Long History About Textile Art

Author: Released in:2019-09-12 Click:52

Textile art has a long history . In China, examples of clothing have been found dating back thousands of years. But many artists who specialized in textiles are unknown to us today because their work tended to be used in everyday life (think about things like quilts and coverlets). We see what they made, but don't always know their names. This is true for early textile art like tapestries.

Long History About Textile Art

A tapestry was a very large weaving made by hand on a vertical loom. Imagery could be narrative or decorative and early tapestries had a basic purpose: to serve as insulation. These large fabric works hung on castle walls, protecting inhabitants from large drafty rooms and damp cold weather. Many tapestries were made in Flanders (today, the northern part of Belgium), which in medieval times was a weaving center. Threads were dyed a variety of colors, all from natural sources, and skilled weavers were often father and son teams. One generation passed on its skill to the next.

The process of making a tapestry began with a cartoon, a full-sized color pattern. Weavers used the cartoon as a guide to weave the colored threads on the loom, replicating the chosen pattern. One example is the Lady and the Unicorn tapestry series, a set of six images woven in Flanders of wool and silk around 1511. You might have seen them in books or stories of the Middle Ages. Each is a little different but all feature an elaborately clothed woman with a smiling fanciful unicorn and other creatures (often a lion) on a red background dotted with foliage and small animals.
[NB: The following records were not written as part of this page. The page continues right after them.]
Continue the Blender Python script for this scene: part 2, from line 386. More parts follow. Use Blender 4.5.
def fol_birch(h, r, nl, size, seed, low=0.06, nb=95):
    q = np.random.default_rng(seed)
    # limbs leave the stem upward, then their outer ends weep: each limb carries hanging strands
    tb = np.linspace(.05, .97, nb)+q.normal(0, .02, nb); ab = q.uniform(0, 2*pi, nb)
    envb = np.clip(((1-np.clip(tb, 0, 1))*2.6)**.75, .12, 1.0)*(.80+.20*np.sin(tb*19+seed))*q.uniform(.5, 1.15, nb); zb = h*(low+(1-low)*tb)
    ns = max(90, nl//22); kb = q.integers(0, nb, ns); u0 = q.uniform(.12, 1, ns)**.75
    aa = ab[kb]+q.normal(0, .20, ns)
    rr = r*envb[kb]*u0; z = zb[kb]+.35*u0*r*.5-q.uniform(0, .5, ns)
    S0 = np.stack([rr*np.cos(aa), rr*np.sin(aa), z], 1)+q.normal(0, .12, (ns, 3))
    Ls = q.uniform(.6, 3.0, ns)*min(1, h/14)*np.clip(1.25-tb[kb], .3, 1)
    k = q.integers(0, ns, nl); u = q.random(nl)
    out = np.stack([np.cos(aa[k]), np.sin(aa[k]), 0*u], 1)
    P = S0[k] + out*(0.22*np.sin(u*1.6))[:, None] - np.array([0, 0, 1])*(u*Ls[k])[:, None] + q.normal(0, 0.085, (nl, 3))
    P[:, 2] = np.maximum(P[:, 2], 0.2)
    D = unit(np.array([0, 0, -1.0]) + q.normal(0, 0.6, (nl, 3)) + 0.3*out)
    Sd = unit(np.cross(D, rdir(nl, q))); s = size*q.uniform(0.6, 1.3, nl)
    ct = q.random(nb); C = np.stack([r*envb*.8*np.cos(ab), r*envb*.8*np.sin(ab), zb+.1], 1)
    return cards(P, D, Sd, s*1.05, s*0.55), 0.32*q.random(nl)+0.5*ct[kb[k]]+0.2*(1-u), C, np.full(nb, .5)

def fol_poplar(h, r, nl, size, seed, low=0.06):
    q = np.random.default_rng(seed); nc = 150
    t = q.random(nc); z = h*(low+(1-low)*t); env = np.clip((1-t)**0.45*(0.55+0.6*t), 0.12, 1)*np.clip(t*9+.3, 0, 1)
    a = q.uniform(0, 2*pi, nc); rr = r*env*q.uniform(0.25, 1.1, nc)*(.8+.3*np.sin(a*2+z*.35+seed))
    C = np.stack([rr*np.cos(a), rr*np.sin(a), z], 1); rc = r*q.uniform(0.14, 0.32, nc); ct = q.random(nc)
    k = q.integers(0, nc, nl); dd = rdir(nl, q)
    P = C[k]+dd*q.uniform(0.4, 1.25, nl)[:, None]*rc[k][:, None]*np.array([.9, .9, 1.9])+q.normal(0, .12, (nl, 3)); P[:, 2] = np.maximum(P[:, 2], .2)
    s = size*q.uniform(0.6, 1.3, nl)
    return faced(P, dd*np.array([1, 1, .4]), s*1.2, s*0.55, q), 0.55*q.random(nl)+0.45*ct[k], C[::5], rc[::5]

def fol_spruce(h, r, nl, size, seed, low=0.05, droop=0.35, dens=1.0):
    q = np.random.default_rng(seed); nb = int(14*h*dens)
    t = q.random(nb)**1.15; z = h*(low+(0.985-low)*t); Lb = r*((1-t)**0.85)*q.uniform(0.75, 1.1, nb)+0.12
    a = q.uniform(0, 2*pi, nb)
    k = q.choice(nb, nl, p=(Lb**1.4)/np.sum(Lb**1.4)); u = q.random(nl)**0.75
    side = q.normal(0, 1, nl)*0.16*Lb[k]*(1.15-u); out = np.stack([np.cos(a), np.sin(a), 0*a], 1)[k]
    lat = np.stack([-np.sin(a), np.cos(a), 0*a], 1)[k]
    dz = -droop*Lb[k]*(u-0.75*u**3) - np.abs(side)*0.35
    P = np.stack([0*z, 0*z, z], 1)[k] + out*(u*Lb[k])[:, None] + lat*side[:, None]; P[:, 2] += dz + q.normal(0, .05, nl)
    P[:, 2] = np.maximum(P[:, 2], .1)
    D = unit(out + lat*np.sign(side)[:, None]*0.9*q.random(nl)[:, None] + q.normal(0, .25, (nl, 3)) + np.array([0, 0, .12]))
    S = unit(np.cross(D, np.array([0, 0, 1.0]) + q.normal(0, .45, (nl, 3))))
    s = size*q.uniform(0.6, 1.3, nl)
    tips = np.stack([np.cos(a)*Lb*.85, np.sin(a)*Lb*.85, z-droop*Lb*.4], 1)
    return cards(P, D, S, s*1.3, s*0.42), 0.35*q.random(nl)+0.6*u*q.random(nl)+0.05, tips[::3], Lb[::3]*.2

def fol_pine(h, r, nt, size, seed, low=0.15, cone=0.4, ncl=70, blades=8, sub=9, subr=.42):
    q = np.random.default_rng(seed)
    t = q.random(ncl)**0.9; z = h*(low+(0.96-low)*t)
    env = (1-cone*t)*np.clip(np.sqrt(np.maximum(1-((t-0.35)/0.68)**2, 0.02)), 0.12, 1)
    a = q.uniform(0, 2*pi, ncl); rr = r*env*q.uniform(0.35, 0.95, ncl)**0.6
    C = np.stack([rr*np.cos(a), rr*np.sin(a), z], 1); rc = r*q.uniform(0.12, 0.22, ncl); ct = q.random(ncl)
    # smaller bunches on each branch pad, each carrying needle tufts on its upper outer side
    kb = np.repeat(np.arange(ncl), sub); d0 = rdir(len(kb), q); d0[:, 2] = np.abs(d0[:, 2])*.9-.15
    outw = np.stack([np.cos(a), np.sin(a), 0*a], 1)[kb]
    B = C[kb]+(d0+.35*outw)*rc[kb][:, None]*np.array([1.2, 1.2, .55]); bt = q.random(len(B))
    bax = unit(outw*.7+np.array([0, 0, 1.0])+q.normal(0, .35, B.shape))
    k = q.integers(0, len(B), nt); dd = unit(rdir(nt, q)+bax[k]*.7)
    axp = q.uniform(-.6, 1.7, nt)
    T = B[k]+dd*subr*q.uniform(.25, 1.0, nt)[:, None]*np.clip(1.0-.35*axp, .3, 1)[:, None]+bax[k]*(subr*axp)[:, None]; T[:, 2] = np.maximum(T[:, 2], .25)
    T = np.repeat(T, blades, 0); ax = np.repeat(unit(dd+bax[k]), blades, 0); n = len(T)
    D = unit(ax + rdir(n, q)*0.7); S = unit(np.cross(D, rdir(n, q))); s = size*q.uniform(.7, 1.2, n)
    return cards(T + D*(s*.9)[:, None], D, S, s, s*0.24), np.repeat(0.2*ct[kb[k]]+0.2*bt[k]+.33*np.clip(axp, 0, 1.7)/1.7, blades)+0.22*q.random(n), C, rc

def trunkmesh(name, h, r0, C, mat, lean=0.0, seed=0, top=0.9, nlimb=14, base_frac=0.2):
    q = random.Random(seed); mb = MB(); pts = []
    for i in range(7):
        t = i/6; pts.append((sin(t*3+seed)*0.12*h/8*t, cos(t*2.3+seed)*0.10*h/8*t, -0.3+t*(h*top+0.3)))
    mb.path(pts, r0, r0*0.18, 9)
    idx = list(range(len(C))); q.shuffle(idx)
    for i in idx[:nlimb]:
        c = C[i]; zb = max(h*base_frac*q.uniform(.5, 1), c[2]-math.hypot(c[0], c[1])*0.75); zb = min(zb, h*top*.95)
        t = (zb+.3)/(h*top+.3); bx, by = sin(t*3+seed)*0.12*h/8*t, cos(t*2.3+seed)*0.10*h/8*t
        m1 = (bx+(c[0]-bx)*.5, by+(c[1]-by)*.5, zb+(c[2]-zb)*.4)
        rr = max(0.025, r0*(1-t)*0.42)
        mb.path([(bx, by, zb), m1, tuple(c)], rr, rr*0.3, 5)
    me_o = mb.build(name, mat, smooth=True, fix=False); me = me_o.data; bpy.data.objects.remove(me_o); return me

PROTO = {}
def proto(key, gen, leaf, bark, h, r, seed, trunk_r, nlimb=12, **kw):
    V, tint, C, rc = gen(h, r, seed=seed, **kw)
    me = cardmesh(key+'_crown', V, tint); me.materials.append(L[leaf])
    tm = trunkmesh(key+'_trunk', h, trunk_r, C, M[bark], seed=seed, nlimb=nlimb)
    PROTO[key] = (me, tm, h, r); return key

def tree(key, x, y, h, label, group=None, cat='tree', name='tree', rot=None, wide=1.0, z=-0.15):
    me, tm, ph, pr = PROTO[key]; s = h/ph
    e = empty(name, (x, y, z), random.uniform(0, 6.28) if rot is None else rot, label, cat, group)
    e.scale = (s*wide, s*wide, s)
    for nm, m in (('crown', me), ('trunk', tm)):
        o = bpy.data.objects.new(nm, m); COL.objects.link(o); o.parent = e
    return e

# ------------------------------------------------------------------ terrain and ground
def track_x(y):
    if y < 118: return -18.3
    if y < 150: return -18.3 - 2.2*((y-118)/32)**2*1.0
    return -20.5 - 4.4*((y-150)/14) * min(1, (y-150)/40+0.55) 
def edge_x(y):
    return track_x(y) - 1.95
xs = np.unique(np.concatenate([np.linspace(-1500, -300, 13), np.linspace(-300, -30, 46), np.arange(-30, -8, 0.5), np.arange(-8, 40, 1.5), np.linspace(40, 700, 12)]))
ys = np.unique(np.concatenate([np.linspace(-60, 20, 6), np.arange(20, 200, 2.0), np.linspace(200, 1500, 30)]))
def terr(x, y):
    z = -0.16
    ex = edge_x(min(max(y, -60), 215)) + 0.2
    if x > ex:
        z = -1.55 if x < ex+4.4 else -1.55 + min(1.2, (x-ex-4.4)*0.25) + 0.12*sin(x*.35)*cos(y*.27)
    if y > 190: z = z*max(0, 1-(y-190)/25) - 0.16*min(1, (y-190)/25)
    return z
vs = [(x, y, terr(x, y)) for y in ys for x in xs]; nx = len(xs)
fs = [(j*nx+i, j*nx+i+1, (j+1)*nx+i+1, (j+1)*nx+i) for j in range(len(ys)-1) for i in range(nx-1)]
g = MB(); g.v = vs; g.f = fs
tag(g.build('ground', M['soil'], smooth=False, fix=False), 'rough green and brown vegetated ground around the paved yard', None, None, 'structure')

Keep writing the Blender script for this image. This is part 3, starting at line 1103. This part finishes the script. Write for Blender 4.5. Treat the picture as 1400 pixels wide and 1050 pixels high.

One famous early textile work isn't a tapestry, despite its name. The Bayeux Tapestry is actually an elaborate example of embroidery, which is the decorating of fabric with stitches and colored threads. Made of eight pieces of linen sewn together, it is 231 feet long and almost twenty inches high with elaborate images embroidered in eight colors of wool yarn. Just think of how long it would take you to sew something like that!